Familiar Fantastic Faces

Dec 28, 2009 13:36

While L. Frank Baum's mythology either replaced or subverted a fair amount of the classical stuff, he did reuse some popular legendary characters, mostly ones who had become ingrained in popular culture. Santa Claus and Jack Frost are two of the most obvious, but there were a few others as well. One is Father Time, who plays a major role in one of Baum's American Fairy Tales, aptly titled "The Capture of Father Time." In this tale, a young cowboy named Jim ropes Time with a lasso, which results in time being stopped entirely until Jim releases the old man. Jim takes advantage of his situation to play several pranks, an idea that would appear in other stories about time stopping or slowing down. Father Time appears in his traditional guise, with a long beard, bald head, hourglass, and scythe. He explains that, whenever he swings his scythe, a mortal dies. Contrary to rumor, however, he doesn't fly, but instead takes his time. While the American Fairy Tales aren't directly linked to the Oz universe, some of them contain connections, so I tend to think of them as part of the same world. And perhaps I'm not the only one, as Father Time also shows up in Jeremy Steadman's Time in Oz. He actually dies during a complicated plot to unravel time, and is succeeded by his son Timano. I'm currently reading Ruth Plumly Thompson's Wonder Book, and I noticed that she used Father Time as a character in a short play.

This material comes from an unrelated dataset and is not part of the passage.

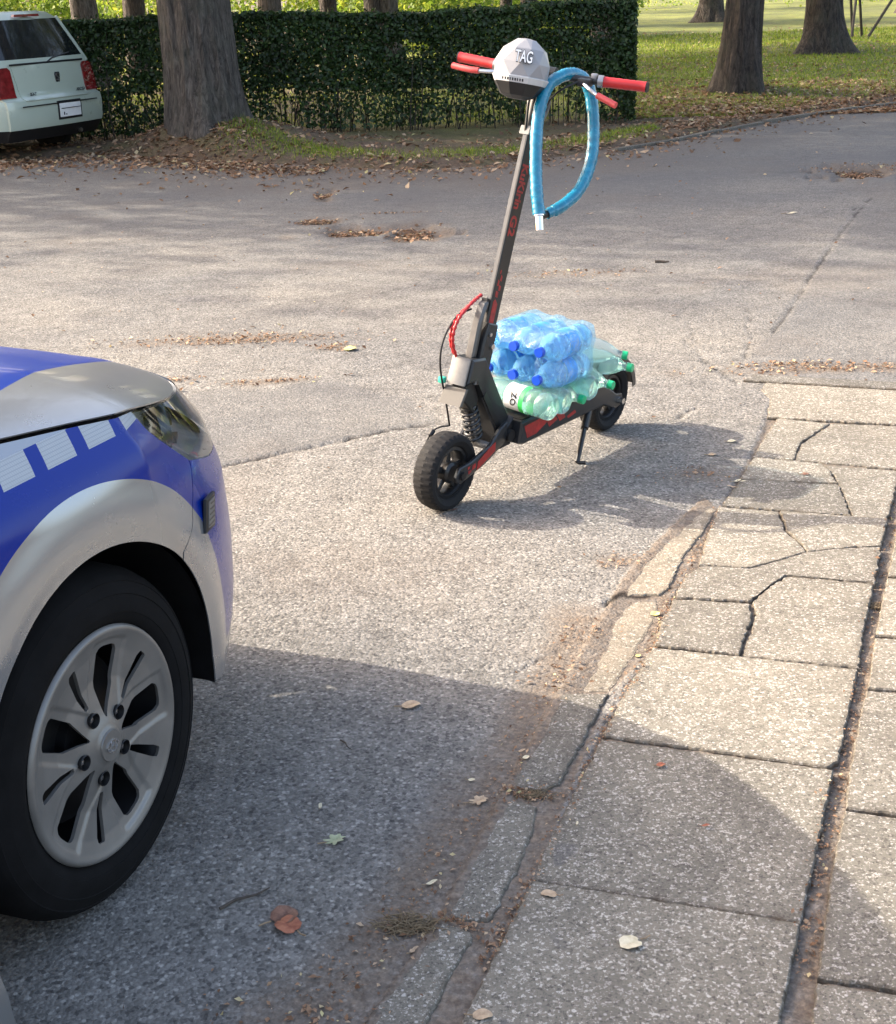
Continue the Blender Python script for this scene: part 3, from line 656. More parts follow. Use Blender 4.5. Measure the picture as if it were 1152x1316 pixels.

While Baum's conception of Father Time is associated with death due to his life-ending scythe, the Spirit of Death actually makes an appearance in The Life and Adventures of Santa Claus. It's a small role, consisting simply of Death hovering over Claus's bed and then angrily leaving when the immortals show up with the Mantle of Immortality. There's no physical description of Death, but Baum writes of the spirit as female. While the Grim Reaper personification is generally thought of as male, Death in Slavic lore is a woman in a white robe, which is pretty close to what Mary Cowles Clark draws in her illustration of this scene. Her Death actually wears a gray robe, though, to fit in with the somber tone of the picture.


Also, while I've never read Neil Gaiman's Sandman series, I know that his Death is also female, but a younger and more attractive female.



Speaking of the Sandman, he also has a place in the Oz universe. I don't know that Baum himself ever specifically used the character, but he did name the Sleep Fays as a type of immortal in Life and Adventures. According to the description of their king, he "carried a wand from the end of which a fine dust fell all around, so that no mortal could keep awake long enough to see him, as mortal eyes were sure to close in sleep as soon as the dust filled them." The idea of sleep being a result of sand or dust in a person's eyes makes me wonder what happens when a person falls half-asleep, or only sleeps for a few seconds. Does the Sandman just graze them? Anyway, the Sandman appears under his own name (well, title, anyway) in Thompson's Kabumpo in Oz. When Ozma's palace is temporarily perched on top of the giant Ruggedo's head, the Sandman mistakes it for a dream castle, and attempts to jump through it. He hits a window setting and spills his sand, putting everyone in the castle to sleep, except the few inhabitants who never slept. He then goes to tell the story to his wife, and Peg Amy later reports that she'd heard the Sandman lived near there. How she would know this isn't clear, but since Ruggedo and the palace are in Ev at the time, it's not at all unlikely that the Sandman's home is the nearby Kingdom of Dreams. This mysterious location is displayed on the map on the Tik-Tok endpapers, but never explored in the Famous Forty. In Gnome King, Scraps and Peter Brown come across the Sandman's Nap Sack in a pile of items for mending in the castle of Patch, and it turns out to put anyone wearing it to sleep. The Sandman doesn't actually appear, but perhaps he dropped off the sack for repairs. Our sleep-inducing friend shows up again personally in Jane Albright's short story "A Christmas Tree for Dorothy" (a Santa/Christmas Oz story that I forgot about when writing this post), and reveals to the Scarecrow and Tin Woodman that the Wizard of Oz had supplied him with a magic mistake bag to prevent more accidents of the sort in Kabumpo. I suppose the Sandman would count as one of Baum's Sleep Fays, but whether he's the king or a lower-ranking member of the band isn't clear.

Finally, while I already mentioned that Thompson's The Curious Cruise of Captain Santa isn't identified as an Oz-universe story, I suppose it's close enough that I can mention a character from classical mythology who makes an appearance in it. This is none other than Neptune, King of the Deep, who's portrayed as an old man with long green whiskers. Although not described in the text, John R. Neill also gives him his traditional trident. Thompson's version of Neptune is a rather eccentric man who lives in an undersea dwelling with a water place and smokes a water pipe. When Santa drops down his sea chimney and pays him a visit, he gives the sea king some gumdrops and a harmonica, which Neptune happily uses to play sea tunes.